Las conclusiones de la ciencia, analizadas sin ningún atisbo de veleidad poética o teológica, pueden parecer gélidas e incluso estremecedoras. Y, sin embargo, la ciencia no inspira sólo desazón, una profunda tristeza ante nuestra pequeñez en esta enormidad de espacios siderales: también nos exhorta a fascinarnos con la extraordinaria complejidad del cosmos, con la armonía de sus leyes que tanto intrigara a Einstein, y a agradecer el don de la vida.
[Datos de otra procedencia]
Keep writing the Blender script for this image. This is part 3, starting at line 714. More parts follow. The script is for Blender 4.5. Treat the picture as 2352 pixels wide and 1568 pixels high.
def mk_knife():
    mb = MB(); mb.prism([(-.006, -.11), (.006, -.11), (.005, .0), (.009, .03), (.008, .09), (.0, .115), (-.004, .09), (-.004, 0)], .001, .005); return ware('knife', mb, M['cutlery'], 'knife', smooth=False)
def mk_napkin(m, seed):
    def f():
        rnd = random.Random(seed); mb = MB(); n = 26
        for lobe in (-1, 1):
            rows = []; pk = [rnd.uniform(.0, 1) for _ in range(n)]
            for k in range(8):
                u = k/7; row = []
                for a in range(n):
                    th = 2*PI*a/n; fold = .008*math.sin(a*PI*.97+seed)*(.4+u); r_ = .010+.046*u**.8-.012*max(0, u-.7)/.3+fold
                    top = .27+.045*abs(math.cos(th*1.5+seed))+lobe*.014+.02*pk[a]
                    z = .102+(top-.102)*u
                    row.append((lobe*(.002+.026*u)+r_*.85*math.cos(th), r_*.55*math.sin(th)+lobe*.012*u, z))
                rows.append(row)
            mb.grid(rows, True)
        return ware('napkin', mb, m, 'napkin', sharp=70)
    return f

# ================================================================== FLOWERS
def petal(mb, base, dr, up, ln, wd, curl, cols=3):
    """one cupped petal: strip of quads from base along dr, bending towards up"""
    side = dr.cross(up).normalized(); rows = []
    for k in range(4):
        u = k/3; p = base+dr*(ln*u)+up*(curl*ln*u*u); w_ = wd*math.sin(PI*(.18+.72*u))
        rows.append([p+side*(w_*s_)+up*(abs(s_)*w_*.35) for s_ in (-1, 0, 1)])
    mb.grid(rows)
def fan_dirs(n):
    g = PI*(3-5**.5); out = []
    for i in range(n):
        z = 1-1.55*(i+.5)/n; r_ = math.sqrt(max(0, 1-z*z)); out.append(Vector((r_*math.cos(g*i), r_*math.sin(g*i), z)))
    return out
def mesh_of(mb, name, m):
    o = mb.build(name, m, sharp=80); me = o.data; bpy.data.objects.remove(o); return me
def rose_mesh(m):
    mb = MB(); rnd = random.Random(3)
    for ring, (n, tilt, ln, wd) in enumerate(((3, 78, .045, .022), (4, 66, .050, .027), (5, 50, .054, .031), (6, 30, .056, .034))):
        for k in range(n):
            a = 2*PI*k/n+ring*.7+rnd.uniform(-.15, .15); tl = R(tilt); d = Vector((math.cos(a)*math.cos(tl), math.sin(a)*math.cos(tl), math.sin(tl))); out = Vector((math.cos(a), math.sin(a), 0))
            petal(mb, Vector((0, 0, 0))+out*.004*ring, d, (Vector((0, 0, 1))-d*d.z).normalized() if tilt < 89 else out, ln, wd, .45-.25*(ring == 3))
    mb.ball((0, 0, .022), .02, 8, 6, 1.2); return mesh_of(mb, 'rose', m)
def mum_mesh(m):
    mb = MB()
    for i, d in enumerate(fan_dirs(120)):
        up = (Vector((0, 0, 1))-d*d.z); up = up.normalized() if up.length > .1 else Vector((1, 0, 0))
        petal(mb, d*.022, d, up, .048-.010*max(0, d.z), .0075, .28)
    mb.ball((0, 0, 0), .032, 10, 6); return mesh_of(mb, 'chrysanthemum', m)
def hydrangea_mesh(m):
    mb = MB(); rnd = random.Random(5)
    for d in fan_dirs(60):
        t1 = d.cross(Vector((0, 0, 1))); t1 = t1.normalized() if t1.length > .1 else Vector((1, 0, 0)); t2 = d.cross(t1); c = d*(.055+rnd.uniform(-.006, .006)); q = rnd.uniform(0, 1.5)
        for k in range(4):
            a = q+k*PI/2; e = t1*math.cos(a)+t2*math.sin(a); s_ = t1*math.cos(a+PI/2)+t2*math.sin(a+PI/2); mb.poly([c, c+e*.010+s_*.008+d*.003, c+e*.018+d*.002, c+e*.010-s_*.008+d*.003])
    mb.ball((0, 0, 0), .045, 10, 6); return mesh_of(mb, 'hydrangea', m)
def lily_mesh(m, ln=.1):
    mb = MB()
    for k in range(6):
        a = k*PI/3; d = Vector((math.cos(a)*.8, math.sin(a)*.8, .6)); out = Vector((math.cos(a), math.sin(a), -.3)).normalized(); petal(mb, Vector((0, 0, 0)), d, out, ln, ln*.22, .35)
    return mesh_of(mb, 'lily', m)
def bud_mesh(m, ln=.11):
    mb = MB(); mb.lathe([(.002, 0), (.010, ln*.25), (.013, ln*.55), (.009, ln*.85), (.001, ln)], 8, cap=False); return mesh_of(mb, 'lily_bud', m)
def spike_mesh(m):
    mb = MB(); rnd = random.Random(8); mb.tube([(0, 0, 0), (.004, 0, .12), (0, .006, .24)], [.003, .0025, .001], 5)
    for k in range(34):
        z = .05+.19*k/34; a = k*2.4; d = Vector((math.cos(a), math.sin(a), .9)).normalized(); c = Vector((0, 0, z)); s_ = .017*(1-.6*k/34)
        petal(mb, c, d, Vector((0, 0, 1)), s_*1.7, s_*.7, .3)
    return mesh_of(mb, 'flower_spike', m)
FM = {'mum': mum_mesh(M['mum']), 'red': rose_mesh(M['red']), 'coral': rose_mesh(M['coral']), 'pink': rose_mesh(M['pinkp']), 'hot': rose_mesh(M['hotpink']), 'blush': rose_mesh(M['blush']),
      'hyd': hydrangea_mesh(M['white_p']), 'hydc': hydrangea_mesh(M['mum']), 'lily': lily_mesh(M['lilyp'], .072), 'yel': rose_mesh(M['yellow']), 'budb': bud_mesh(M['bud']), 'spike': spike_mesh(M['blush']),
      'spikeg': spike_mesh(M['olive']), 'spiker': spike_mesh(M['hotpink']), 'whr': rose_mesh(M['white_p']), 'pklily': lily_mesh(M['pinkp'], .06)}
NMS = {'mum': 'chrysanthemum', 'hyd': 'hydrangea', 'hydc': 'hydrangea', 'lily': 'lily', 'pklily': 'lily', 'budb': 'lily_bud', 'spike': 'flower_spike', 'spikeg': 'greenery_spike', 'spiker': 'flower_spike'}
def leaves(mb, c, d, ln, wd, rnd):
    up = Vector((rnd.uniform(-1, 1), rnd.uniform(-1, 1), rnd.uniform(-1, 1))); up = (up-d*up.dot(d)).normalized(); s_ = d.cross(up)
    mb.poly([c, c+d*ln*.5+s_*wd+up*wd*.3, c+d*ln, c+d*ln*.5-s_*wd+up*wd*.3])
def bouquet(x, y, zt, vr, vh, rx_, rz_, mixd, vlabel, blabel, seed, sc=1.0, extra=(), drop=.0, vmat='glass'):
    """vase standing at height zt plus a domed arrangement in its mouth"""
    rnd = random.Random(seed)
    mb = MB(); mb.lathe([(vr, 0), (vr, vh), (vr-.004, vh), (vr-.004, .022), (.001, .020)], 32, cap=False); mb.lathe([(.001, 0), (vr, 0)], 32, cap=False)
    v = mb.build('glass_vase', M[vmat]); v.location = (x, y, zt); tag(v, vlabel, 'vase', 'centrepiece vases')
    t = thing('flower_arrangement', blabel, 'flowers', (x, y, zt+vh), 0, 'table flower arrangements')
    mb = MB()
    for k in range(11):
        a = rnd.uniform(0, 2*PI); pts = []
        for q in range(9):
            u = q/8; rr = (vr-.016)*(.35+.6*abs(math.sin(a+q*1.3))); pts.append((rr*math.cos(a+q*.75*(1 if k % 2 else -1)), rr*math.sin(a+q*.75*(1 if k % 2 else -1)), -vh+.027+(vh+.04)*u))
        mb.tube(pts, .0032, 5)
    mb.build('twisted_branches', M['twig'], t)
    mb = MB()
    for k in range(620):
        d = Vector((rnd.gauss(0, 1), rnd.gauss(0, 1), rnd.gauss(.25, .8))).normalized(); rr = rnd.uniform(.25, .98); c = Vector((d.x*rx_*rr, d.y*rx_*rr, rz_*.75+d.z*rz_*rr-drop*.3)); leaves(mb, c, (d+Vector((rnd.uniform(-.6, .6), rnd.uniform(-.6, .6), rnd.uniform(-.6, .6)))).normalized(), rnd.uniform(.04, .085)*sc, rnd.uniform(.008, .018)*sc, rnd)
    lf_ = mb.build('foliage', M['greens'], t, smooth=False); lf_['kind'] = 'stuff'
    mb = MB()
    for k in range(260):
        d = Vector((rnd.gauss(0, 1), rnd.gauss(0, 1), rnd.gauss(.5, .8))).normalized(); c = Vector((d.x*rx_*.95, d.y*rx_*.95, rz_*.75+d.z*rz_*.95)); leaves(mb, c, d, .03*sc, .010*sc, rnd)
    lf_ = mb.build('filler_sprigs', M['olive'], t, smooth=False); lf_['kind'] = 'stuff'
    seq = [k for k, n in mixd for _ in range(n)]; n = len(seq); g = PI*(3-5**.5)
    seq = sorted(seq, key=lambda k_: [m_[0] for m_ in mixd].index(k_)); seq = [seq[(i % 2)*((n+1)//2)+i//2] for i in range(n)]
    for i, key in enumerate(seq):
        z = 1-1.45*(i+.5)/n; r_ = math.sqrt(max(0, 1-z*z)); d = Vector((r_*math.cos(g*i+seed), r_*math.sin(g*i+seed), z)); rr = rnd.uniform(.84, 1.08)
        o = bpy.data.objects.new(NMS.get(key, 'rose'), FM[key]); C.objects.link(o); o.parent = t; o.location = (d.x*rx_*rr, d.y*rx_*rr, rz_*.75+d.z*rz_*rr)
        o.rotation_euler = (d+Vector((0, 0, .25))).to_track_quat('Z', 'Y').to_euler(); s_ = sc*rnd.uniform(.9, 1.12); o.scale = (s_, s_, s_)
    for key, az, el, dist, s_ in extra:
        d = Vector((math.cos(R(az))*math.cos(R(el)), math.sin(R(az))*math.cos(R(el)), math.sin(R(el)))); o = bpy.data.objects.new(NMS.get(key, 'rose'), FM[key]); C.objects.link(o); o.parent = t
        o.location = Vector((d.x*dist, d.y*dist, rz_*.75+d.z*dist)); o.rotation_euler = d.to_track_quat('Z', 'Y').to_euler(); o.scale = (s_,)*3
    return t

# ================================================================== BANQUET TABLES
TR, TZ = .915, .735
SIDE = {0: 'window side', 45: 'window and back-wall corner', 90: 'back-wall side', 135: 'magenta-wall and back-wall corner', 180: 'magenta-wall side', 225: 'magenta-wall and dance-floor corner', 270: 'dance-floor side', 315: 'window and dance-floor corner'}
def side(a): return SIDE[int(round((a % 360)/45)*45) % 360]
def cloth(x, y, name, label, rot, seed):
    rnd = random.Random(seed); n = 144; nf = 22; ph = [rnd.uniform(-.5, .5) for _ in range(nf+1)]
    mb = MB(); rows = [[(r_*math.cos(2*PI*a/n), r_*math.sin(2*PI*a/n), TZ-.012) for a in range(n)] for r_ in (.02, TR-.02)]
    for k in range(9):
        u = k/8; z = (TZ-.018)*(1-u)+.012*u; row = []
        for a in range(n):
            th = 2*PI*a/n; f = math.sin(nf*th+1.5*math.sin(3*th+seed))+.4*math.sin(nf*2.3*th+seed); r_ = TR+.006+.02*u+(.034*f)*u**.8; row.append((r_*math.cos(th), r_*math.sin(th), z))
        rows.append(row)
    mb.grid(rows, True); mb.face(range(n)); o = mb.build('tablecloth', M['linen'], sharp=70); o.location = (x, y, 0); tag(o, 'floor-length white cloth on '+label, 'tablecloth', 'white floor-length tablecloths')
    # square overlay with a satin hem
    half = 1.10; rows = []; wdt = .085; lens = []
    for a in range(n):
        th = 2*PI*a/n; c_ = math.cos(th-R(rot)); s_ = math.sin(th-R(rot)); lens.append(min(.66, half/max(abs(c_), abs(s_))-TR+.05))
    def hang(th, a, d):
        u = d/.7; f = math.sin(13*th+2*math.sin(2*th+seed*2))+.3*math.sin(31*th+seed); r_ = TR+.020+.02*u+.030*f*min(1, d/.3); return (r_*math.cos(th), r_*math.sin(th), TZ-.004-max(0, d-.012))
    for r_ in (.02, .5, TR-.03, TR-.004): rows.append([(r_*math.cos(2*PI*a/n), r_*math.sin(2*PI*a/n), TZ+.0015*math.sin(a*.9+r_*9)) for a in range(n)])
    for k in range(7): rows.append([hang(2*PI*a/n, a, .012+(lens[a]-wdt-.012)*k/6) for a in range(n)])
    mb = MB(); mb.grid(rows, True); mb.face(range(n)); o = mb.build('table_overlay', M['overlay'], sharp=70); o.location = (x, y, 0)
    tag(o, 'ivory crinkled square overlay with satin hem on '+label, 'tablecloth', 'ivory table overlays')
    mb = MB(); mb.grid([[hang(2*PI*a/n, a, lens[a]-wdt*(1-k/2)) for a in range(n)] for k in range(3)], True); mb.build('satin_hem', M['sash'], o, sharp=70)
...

Quien se aventura a comprender el universo palpa también un poder creador, una fuerza de la que todo dimana y en la que todo desemboca, y se siente exhortado a ejercer al máximo su propio poder, su propio aliento creador, su libertad.
No debe avasallarnos la melancolía ante la contemplación de las glorias pretéritas y la añoranza de etapas “idealistas” ya perdidas en la noche de los tiempos, comosi fuera preferible no haber sido partícipes de los avances de la ciencia, de esa progresiva “racionalización” de todas las esferas de la vida, para así atisbar, también hoy, algo trascendente en el mundo y en la historia. Dirigir la vista a la serena magnificencia de las Cariátides, a la intensidad tan cautivadora de los frescos de la Capilla Sixtina o al sentimiento desaforado que exhalan los versos de Goethe no ha de infundir nostalgia, sino que debe exhortarnos a profundizar en la vida humana, en la comprensión de la historia y, sobre todo, en el examen de nuestras posibilidades de cara al futuro. No le faltaba razón a Hegel cuando sostenía que en la historia “se camina por las ruinas de lo egregio” (Lecciones sobre Filosofía de la Historia Universal, Alianza, Madrid 1997, 47). La historia ha de proseguir, ha de alzarse un futuro, una oportunidad rejuvenecedora de continuar enarbolando la bandera de la búsqueda de conocimiento, del anhelo sapiencial, para que también las generaciones venideras tengan algo que decir, puedan “vivir” plenamente su propia existencia y disponer de sus capacidades.
Lo importante es orientar el futuro y aprender a contemplar el pasado con hondura, pero el ineluctable tránsito del tiempo, el languidecer de edades majestuosas, no ha de apenarnos. Es responsabilidad humana, eso sí, preservar devotamente el legado que hemos recibido, y reconquistar, como pedía Goethe, lo que nos ha sido dado. Dilthey concebía en ese “cuidado” del pasado la clave de la vocación humana (J.-F. Suter, Philosophie et Histoire chez Wilhelm Dilthey. Essai sur le Problème de l’Historicisme, Verlag für Recht und Gesellschaft AG, Basilea 1960, 85-186).
Hemos de evocar un pasado que nos ayude a todos a “custodiar” el legado histórico que nos une como humanidad. Debemos contribuir a crear un espacio donde sea posible reflexionar sobre las cuestiones últimas, donde quepa presagiar algo límpido, libre y auténtico detrás de la madeja de intereses, de voluntades insaciables de poder, de ansias de avasallamiento, que oscurecen todo vislumbre de sabiduría, de amor, de belleza, de ese triunvirato de pureza que jamás cesará de invitarnos al entusiasmo, a la fascinación, a la entrega, a la consagración de la vida a recorrer sus nobles sendas.